The U.S. Senate Foreign Relations Committee has backed the Strategic Competition Act of 2021, which labels China a strategic competitor in multiple areas, including economics, technology, and military security. While there are some legitimate issues between the United States and China, the text of the act is anti-Chinese and many areas of focus are poorly conceived.
Certainly, there are areas of conflict between the United States and China, which have been highlighted by the China-U.S. trade war and other events in recent years. These include the issue of technology transfer, U.S. firms’ ability to compete in China, Chinese human rights abuses, data privacy, and cyber conflict. These are real issues that must be addressed by the United States and its allies as well as by the U.S. and China.
However, the act frames China’s actions in regard to these issues and others in offensive terms. For example, the act states, “It is the policy of the United States, in pursuing strategic competition with the PRC, …to expose the PRC’s use of corruption, repression, coercion, and other malign behavior to attain unfair economic advantage and deference of other nations to its political and strategic objectives.” The text also asserts that “The PRC is promoting its governance model and attempting to weaken other models of governance by— (A) undermining democratic institutions; (B) subverting financial institutions; (C) coercing businesses to accommodate the policies of the PRC; and (D) using disinformation to disguise the nature of [its] actions…”
Having interacted with some Chinese government officials after the trade war began, it is clear that inflammatory rhetoric does very little to achieve an atmosphere of compromise. In fact, anti-Chinese rhetoric from the United States has rendered Chinese officials and other experts quite bitter and confounded.
Whereas in recent decades, the U.S. government was open to interacting with China and its one-party system, the act now assumes that the Chinese Communist Party represents a repressive regime. While China has changed to some extent under Xi Jinping, it has not experienced major disruptions in its political system. This suggests that the U.S. about face with regard to China’s political system has more to do with the United States than with China. What has changed over time is China’s economic and political power across the globe, and it appears that, now that China can compete with the U.S., its political system is seen as a threat or “malign” influence.
True, there are differences in ideology that should have concerned the United States at the outset of China’s opening up process, and certainly after China’s Tiananmen Square massacre. These include human rights abuses and the absence of democratic institution-building. The U.S. chose to ignore these aspects of China’s political regime and built up strong economic and diplomatic ties between the two countries in a bid to take advantage of China’s low-cost labor and loosely enforced environmental regulations. In particular, there was little to no negotiation by the United States to encourage China to become democratic in order to receive more U.S. foreign direct investment or expand trade.

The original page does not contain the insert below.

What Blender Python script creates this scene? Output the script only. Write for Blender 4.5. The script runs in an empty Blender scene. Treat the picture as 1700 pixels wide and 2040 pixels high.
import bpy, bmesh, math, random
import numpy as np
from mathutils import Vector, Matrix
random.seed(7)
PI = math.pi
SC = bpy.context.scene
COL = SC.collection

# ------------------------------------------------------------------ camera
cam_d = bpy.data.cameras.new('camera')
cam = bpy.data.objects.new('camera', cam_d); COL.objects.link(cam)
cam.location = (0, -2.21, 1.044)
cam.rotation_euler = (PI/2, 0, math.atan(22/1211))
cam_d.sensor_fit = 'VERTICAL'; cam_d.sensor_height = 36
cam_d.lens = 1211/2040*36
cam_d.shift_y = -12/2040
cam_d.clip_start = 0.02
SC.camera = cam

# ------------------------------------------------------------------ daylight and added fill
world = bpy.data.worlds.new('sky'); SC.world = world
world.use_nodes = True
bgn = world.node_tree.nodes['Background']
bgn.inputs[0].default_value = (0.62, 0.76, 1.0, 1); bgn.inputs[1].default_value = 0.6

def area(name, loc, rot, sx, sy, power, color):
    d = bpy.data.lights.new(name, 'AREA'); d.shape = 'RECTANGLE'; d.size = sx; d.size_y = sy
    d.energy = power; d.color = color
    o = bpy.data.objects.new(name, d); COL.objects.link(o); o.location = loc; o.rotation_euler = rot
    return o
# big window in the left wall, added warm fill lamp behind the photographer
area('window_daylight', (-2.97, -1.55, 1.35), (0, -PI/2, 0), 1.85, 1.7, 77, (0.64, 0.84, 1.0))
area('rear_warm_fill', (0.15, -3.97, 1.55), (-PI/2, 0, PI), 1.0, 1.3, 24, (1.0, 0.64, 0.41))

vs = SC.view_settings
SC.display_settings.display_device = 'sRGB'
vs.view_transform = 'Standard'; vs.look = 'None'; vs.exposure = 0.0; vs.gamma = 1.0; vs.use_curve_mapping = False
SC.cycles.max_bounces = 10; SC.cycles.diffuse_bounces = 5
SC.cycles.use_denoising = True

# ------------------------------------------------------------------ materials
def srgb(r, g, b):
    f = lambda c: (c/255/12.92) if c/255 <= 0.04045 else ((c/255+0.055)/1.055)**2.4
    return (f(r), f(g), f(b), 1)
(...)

If there was a time to bring this issue to the fore, it was in the 1990s and 2000s, while China was still in a nascent development stages, not today, when China has achieved a comfortable middle-income status.
The overall thrust of the Strategic Competition Act of 2021 is that China is an adversary that cannot be negotiated with. The report cites then-Vice President Mike Pence’s statement in 2018 that “Beijing is employing a whole-of-government approach, using political, economic, and military tools, as well as propaganda, to advance its influence and benefit its interests in the United States.” The act specifies that it does not promote military solutions to China-U.S. conflicts, but it does promote U.S. cooperation with allies as well as reinforcement of U.S. capabilities to counter China. The act does not, however, lay out a trajectory in which the United States can cooperate or negotiate with China on some issues, or use a tit-for-tat strategy in which concessions are made by one party to obtain key favors from the other. The latter is a preferred method of mediation by the Chinese, but requires deep knowledge of the other party’s interests and a willingness to give up some bargaining chips at the negotiating table.
Instead, the United States is going around China, which may be beneficial to Washington in the short to medium run. This is not a strategy for the long game, however, in which the two global powers will doubtlessly come to loggerheads on some major topic and find that it is too late to enter into negotiation. At that point, the only viable option will be war.